Connecting to the Internet in Slackware 9.1
 
okay, I'm connectng through a LAN, at home I'm using a Linksys router that you can plug into or use wirelessly. It receives internet from a DSL modem. I'm pretty sure I have a dynamic IP address from my ISP. At school I'm merely plugged into the dorm's LAN.

So pppsetup I learned is for dial-up, I really have no use for that but at least I learned that command.

I ran lspci, I figured the important part of the output would be

02:01.0 Ethernet controller: Broadcom Corporation BCM4401 100 Base-T (rev 01)
02:02.0 Network controller: Broadcom Corporation BCM4301 802.11b (rev 02)

I think this means that Slack did recognize my LAN and wireless NIC, right?
So how do I tell Slack to let me connect???

After running lsmod I got a lot of output and have no idea what I'm looking for. Thanks for any help that you can give me.

bigjohn 01-10-2004 09:40 AM

don't know slack, but lspci list's pci connections/boards, well that's how I understand it anyway's.
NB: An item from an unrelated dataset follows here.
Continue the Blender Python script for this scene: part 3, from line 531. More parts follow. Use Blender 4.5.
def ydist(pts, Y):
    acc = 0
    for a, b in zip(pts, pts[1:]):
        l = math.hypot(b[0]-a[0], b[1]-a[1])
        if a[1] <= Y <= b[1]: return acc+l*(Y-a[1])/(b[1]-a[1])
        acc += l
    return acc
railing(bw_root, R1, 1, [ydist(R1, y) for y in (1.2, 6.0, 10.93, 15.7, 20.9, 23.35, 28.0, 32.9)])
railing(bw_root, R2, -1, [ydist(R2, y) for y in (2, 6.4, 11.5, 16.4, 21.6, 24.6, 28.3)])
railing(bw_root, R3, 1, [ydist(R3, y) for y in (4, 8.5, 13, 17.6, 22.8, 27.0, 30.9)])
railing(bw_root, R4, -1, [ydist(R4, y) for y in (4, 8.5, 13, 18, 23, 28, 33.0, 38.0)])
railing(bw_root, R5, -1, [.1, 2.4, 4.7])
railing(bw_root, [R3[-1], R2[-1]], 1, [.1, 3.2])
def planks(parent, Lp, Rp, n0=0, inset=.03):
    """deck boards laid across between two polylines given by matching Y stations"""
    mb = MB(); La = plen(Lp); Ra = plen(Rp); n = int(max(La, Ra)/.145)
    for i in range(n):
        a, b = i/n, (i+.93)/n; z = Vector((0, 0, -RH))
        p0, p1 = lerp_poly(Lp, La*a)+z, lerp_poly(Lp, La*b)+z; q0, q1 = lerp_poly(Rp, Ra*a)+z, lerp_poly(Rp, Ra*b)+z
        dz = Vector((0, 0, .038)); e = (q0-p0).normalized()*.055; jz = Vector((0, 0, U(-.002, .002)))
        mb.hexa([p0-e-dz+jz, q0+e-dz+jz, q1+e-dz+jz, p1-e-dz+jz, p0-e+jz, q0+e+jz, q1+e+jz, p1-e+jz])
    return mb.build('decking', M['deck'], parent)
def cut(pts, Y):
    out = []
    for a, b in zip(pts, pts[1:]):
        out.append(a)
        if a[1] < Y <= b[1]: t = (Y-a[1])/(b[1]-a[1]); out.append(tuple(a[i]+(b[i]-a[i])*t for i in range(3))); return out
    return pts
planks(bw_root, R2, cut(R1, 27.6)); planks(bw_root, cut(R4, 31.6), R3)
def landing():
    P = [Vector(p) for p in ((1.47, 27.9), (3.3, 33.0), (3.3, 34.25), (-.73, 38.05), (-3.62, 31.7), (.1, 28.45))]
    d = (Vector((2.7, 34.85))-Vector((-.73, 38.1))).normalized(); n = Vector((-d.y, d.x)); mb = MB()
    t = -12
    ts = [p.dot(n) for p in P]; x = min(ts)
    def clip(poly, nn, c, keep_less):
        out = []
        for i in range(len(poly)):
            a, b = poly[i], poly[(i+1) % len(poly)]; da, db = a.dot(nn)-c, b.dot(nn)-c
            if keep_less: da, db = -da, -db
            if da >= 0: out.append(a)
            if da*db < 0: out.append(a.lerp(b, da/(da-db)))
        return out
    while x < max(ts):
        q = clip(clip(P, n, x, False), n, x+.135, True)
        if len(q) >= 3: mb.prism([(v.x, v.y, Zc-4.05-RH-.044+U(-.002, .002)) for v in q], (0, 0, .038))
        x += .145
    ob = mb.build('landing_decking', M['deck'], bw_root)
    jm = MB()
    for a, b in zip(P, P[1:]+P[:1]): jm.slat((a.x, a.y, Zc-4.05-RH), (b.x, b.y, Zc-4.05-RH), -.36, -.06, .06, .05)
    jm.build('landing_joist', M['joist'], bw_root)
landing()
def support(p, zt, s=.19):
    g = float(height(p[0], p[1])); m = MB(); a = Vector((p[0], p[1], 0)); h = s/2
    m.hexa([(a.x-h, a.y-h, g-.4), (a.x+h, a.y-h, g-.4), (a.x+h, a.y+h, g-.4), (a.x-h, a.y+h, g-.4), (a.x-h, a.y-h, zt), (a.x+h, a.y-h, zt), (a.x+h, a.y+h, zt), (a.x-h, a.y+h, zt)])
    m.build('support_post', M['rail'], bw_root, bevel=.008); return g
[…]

have you tried ifconfig (probably as root), that should then list your loop and presuming that your ethernet connection is configured as eth0

Something like this

bash-2.05b# ifconfig
eth0 Link encap:Ethernet HWaddr 00:09:5B:07:3E:9D
inet addr:***.***.**.** Bcast:***.***.**.255 Mask:255.255.255.0
UP BROADCAST RUNNING MULTICAST MTU:1500 Metric:1
RX packets:12390 errors:0 dropped:0 overruns:0 frame:0
TX packets:13403 errors:0 dropped:0 overruns:0 carrier:0
collisions:0 txqueuelen:100
RX bytes:11494449 (10.9 Mb) TX bytes:2018845 (1.9 Mb)
Interrupt:11 Base address:0x8000

lo Link encap:Local Loopback
inet addr:127.0.0.1 Mask:255.0.0.0
UP LOOPBACK RUNNING MTU:16436 Metric:1
RX packets:8 errors:0 dropped:0 overruns:0 frame:0
TX packets:8 errors:0 dropped:0 overruns:0 carrier:0
collisions:0 txqueuelen:0
RX bytes:400 (400.0 b) TX bytes:400 (400.0 b)

bash-2.05b#

If you are connected via a DSL modem and router, then in theory, anyway's you should just have to config the LAN part of eth0 giving it the address of the router, because I should have thought that you would already have got the modem and router connected previously (via windows ??? or something).

regards

John

Nis 01-10-2004 10:13 AM

Try 'netconfig'. You probably want to use DHCP when it asks, and when it prompts for a DHCP hostname just hit enter. And you'll want to run this as root. Afterwards either reboot or run /etc/rc.d/rc.inet1 as root.